Monday, August 29, 2011

Gateway to the life of Rabindranath Tagore|china travel

At the crossing of Chittaranjan Avenue - one of the main arteries cutting vertically across central Calcutta - and Dwarakanth Tagore Lane, a typically untidy and constricted tributary, stands a tacky terracotta arch. This is the gateway to Jorasanko Thakurbari (the house of Tagores of Jorasanko).

The bust of a long-haired, bearded man perched on top looks away indifferently, turning his gaze from the white smoke, spewed non-stop by heavy vehicles, and the mesh of electric cables, running horizontally, on all sides, splitting up the landscape in thin strips.

This is Rabindranath Tagore (1861-1941) - poet, artist, educationist and visionary, commonly recognized as the voice of the East in the early 20th century. And the lane beneath his gaze leads to the "red house", where he was born and raised, and returned to from his trips abroad and indeed from where he was sent off on his last journey.

The sprawling mansion, branching out into several wings, cradling a largish courtyard illuminated by its dazzling white walls, is still pillar-box red in most parts, contrasting dramatically with the forest green on the foliage, and the wooden rails holding the ornamental grills, girdling the never-ending balconies.

The thin poles of this barrier, between home and the outside, would often double as the boy Tagore's students. The mute, inanimate things would even take a beating or two from him, in response to the oppressive rote learning and corporal punishment that Tagore was subjected to, as he writes in Jibansmriti (Reminiscences).

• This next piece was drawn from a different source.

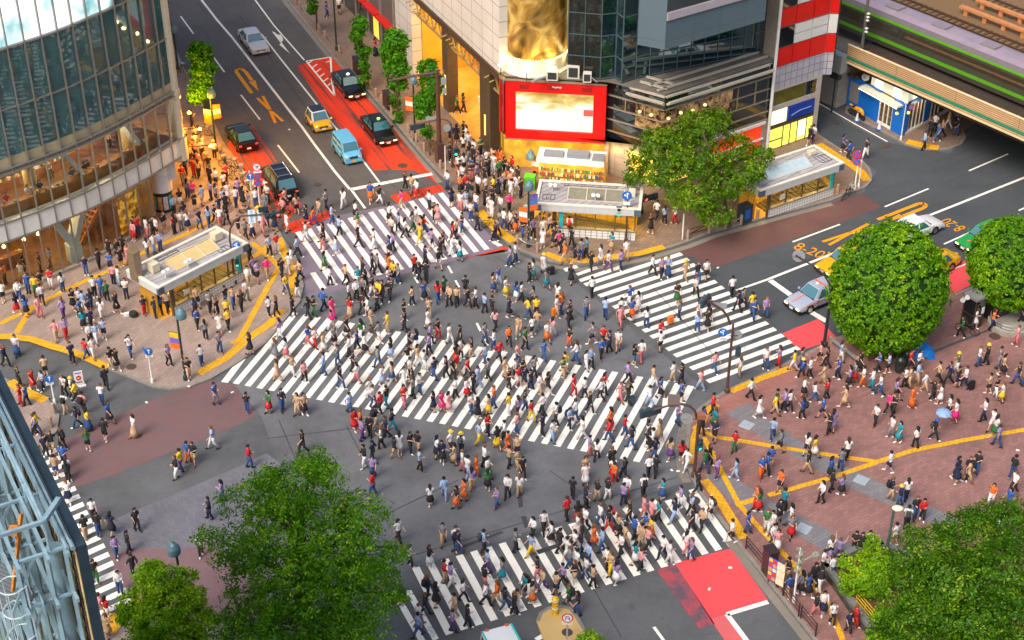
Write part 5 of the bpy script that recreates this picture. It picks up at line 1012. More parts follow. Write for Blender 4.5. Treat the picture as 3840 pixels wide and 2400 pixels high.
# ================================================================== vehicles
def paint_mat(n, c, metal=.2): return mat('car_paint_' + n, c, .28, metal, coat=.6)
tyre_m = mat('tyre_rubber', srgb(26, 26, 27), .8); rim_m = mat('wheel_rim', srgb(170, 172, 174), .3, .8); glass_c = dark_glass('car_glass', srgb(48, 104, 114), .2, .02)
plastic = mat('black_plastic', srgb(26, 26, 28), .5); plate_m = mat('number_plate', srgb(226, 228, 222), .5); plate_y = mat('number_plate_yellow', srgb(230, 180, 40), .5)
hl_on = emit('headlight_lit', (1, .74, .3), 2.2); hl_off = mat('headlight_clear', srgb(206, 212, 214), .1, .2); tl_on = emit('tail_light_lit', (1, .06, .03), .8); chrome = mat('chrome', srgb(196, 198, 200), .15, .9)
def car(name, label, cat, pos, head, L, W, H, prof, cab, body_m, roof_m=None, cab_m=None, lit=True, tail=False, plate=plate_m, sc=1.01, belt=None, wheel=.31, group=None):
    """prof: [(x, top z, half width factor)] front to rear; cab: windscreen base x, roof front x, roof rear x, rear window base x, roof width factor"""
    T = thing(name, label, cat, pos, head, group); T.scale = (sc, sc, sc); w = W / 2
    m = MB(); rings = []
    for x, zt_, f in prof:
        hw = w * f; zb_ = .26 if abs(x) > L / 2 - .2 else .19
        half = [(hw * .8, zb_), (hw * .98, zb_ + .1), (hw, lerp(zb_, zt_, .5)), (hw * .975, zt_ - .11), (hw * .88, zt_ - .015), (hw * .45, zt_ + .012)]
        rings.append([(x, y, z) for y, z in half] + [(x, -y, z) for y, z in reversed(half)])
    n = 12
    for i in range(len(rings) - 1):
        a, b = rings[i], rings[i + 1]; m.add(a + b, [(j, j + n, (j + 1) % n + n, (j + 1) % n) for j in range(n)])
    m.add(rings[0], [tuple(range(n))]); m.add(rings[-1], [tuple(reversed(range(n)))])
    bd = m.build('body', body_m, T, world=False); bm = bmesh.new(); bm.from_mesh(bd.data); bmesh.ops.remove_doubles(bm, verts=bm.verts, dist=1e-4); bmesh.ops.recalc_face_normals(bm, faces=bm.faces); bm.to_mesh(bd.data); bm.free(); smooth_by_angle(bd, 38)
    xb0, xr0, xr1, xb1, rf = cab; zb0 = [z for x, z, f in prof if x >= xb0][-1]; zb1 = [z for x, z, f in prof if x <= xb1][0]
    bz = belt or max(zb0, zb1); bw, rw = w * .94, w * rf
    base = [(xb0, bw * .95), (xb0 - .25, bw), (xb1 + .2, bw), (xb1, bw * .93)]; roof = [(xr0, rw * .93), (xr0 - .2, rw), (xr1 + .15, rw), (xr1, rw * .94)]
    m = MB(); zz = [bz - .04] * 4
    ring = lambda pts, z: [(x, y, z) for x, y in pts] + [(x, -y, z) for x, y in reversed(pts)]
    A, B = ring(base, bz - .05), ring(roof, H - .05); Cc = [(x * .96 + (xr0 + xr1) / 2 * .04, y * .9, H) for x, y, z in B]
    m.add(A + B + Cc, [(j, (j + 1) % 8, (j + 1) % 8 + 8, j + 8) for j in range(8)] + [(j + 8, (j + 1) % 8 + 8, (j + 1) % 8 + 16, j + 16) for j in range(8)] + [tuple(range(16, 24))], 0)
    cb = m.build('cabin', [cab_m or body_m], T, world=False); bm = bmesh.new(); bm.from_mesh(cb.data); bmesh.ops.recalc_face_normals(bm, faces=bm.faces); bm.to_mesh(cb.data); bm.free(); smooth_by_angle(cb, 30)
    if roof_m:
        m = MB(); R2 = [(x, y, H + .006) for x, y, z in Cc]; m.poly(R2[::-1] if False else R2); r_ = m.build('roof', roof_m, T, world=False); bm = bmesh.new(); bm.from_mesh(r_.data); bmesh.ops.recalc_face_normals(bm, faces=bm.faces)
        for f in bm.faces:
            if f.normal.z < 0: f.normal_flip()
        bm.to_mesh(r_.data); bm.free()
    def pane(nm, a, b, c, d, ins=.07):
        q = [Vector(v) for v in (a, b, c, d)]; ce = sum(q, Vector()) / 4; nrm = (q[1] - q[0]).cross(q[3] - q[0]).normalized()
        if nrm.dot(ce - Vector((0, 0, .6))) < 0: nrm = -nrm
        mm = MB(); mm.quad(*[v + (ce - v) * ins + nrm * .012 for v in q]); return mm.build(nm, glass_c, T, world=False)
    pane('windscreen', A[0], A[7], B[7], B[0]); pane('rear_window', A[3], A[4], B[4], B[3], .12)
    for i, j, sg in ((1, 2, 1), (6, 5, -1)):
        xm = .47
        for f0, f1 in ((0, xm), (xm + .03, 1)):
            a, b = Vector(A[i]).lerp(Vector(A[j]), f0), Vector(A[i]).lerp(Vector(A[j]), f1); c, d = Vector(B[i]).lerp(Vector(B[j]), f1), Vector(B[i]).lerp(Vector(B[j]), f0); pane('side_window', a, b, c, d, .09)
    xf, xr = prof[0][0], prof[-1][0]; wb = L * .29
    for x in (wb, -wb):
        for sg in (1, -1):
            mm = MB(); y = sg * (w - .09)
            pr = [(.18, -.1), (wheel, -.1), (wheel, .09), (wheel - .1, .105), (.18, .09)]
            vs = []; fs = []; n2 = 20
            for r_, o in pr:
                for k in range(n2): a = 2 * pi * k / n2; vs.append((x + r_ * cos(a), y + sg * o, wheel + r_ * sin(a)))
            for i in range(len(pr) - 1):
                for k in range(n2): fs.append((i * n2 + k, i * n2 + (k + 1) % n2, (i + 1) * n2 + (k + 1) % n2, (i + 1) * n2 + k))
            mm.add(vs, fs); wo = mm.build('wheel', tyre_m, T, world=False, smooth=False)
            mm = MB(); mm.tube([(x, y + sg * .06, wheel), (x, y + sg * .108, wheel)], wheel * .62, 14); rm = mm.build('rim', rim_m, wo, world=False)
            mm = MB(); mm.tube([(x, sg * (w - .2), wheel + .02), (x, sg * (w + .004), wheel + .02)], wheel * 1.16, 18); mm.build('wheel_arch', plastic, T, world=False)
    zf = prof[0][1]; zr_ = prof[-1][1]; mm = MB()
    for sg in (1, -1):
        for x in (xb0 - .3, lerp(xb0, xb1, .47), xb1 + .35): mm.box((x, sg * w * .985, .3), .025, .04, bz - .4)
        mm.box((lerp(xb0, xb1, .5), sg * w * .985, .24), L * .5, .05, .1)
    mm.box((xb0 + .02, 0, zb0 - .02), .07, w * 1.7, .04); mm.box((xb1 - .04, 0, zb1 - .02), .03, w * 1.6, .035); mm.build('door_seam', plastic, T, world=False)
    for sg in (1, -1):
        mm = MB(); mm.box((xf - .03, sg * w * .68, zf - .2), .12, w * .36, .15); mm.build('headlight', hl_on if lit else hl_off, T, world=False)
        mm = MB(); mm.box((xr + .03, sg * w * .76, zr_ - .2), .1, w * .24, .12); mm.build('tail_light', tl_on if tail else mat('tail_light', srgb(150, 20, 18), .25), T, world=False)
        mm = MB(); mm.box((xb0 - .12, sg * (w + .07), bz + .02), .1, .17, .13); mm.build('mirror', cab_m or body_m, T, world=False)
    mm = MB(); mm.box((xf - .02, 0, zf - .2), .1, w * .9, .13); mm.build('grille', chrome if cat == 'taxi' else plastic, T, world=False)
    for x in (xf - .04, xr + .04): mm = MB(); mm.box((x, 0, .27), .16, W * .95, .19); mm.build('bumper', plastic if cat == 'taxi' else body_m, T, world=False)
    mm = MB(); mm.box((xf + .045, 0, .33), .012, .34, .16); mm.box((xr - .05, 0, .42), .012, .34, .16); mm.build('number_plate', plate, T, world=False)
    return T
sed = [(2.33, .62, .9), (2.2, .70, .97), (1.6, .80, 1), (.98, .90, 1), (0, .93, 1), (-1.0, .94, 1), (-1.62, .95, .99), (-2.2, .90, .96), (-2.34, .80, .9)]
sedcab = (.98, .42, -1.05, -1.66, .74)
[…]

The poet's first photograph on display was taken when Tagore was 13 - a tall, gaunt boy with slightly equestrian features and huge, incisive eyes. That penetrating look seemed to grow more intense with age and is very apparent, in the images taken only days before his death, now displayed in the cool, marble-floored room with huge French windows, where he spent his last days.

The image in which he looks his hottest is probably that of him as a 20-year-old, playing the dacoit king Valmiki in the first opera he wrote. The glow of subdued creative genius - for the dacoit will soon abandon the spoils of loot and discover the poet within - a soft, almost feminine, jaw line and half-moist eyes make a lethal combination.

One of his closest women friends was Kadambari, the wife of an older brother, Jyotirindranath. Married into the Tagore family as a pre-pubescent girl, Kadambari was Rabi's playmate and often the first person who got to hear his latest piece of writing. She committed suicide, a few days after Rabindranath was married off to child bride Mrinalini, sparking speculation of an illicit romance. Kadambari's room in the attic is off-limits to visitors.

The room dedicated to Tagore's wife Mrinalini has the kind of Victorian-Edwardian furniture - ornate marble-topped dressing tables with Belgian glass, framed with dark wooden curlicues - that one reads about in many of his novels, like Laboratory, Banshari (The Flute) and Sesher Kobita (The Last Poem), peopled by the Western-educated nouveau riche.

Mrinalini came from a humbler background but adapted fast, tutored by her husband, a rich, evolved aesthete, informed by extensive reading and travels around the world. The letters he wrote to his young wife, addressing her as Chhuti, meaning "youngest wife" (Rabindranath was the youngest among 13 siblings, hence, so was his wife) but also punning on the word "holiday" - displayed in the room in magnified facsimiles - are intimate, purposeful and funny, all at the same time.

Be it the Bengal Renaissance, the coming of age of the Bengal school of painting in the 1920s-30s, or Tagore's travels abroad and meetings with great minds, such as Albert Einstein, the Tagore Museum has it all, facts compiled and illustrated in meticulous detail.

I like the quirky elements about the house, like the shaded little porch where the maidservants would sit in the evenings, rolling wicks in a dull sliver of moonlight, like spirits, instilling fear in the tender heart of young Rabi.

I also like the fact that the giant, cantilevered bridge that Tagore wrote about in one of his fantasy poems - in it, he has a dream in which the city of Calcutta shakes off its inertia and starts moving like a juggernaut - is visible from the terrace. It's now named after him.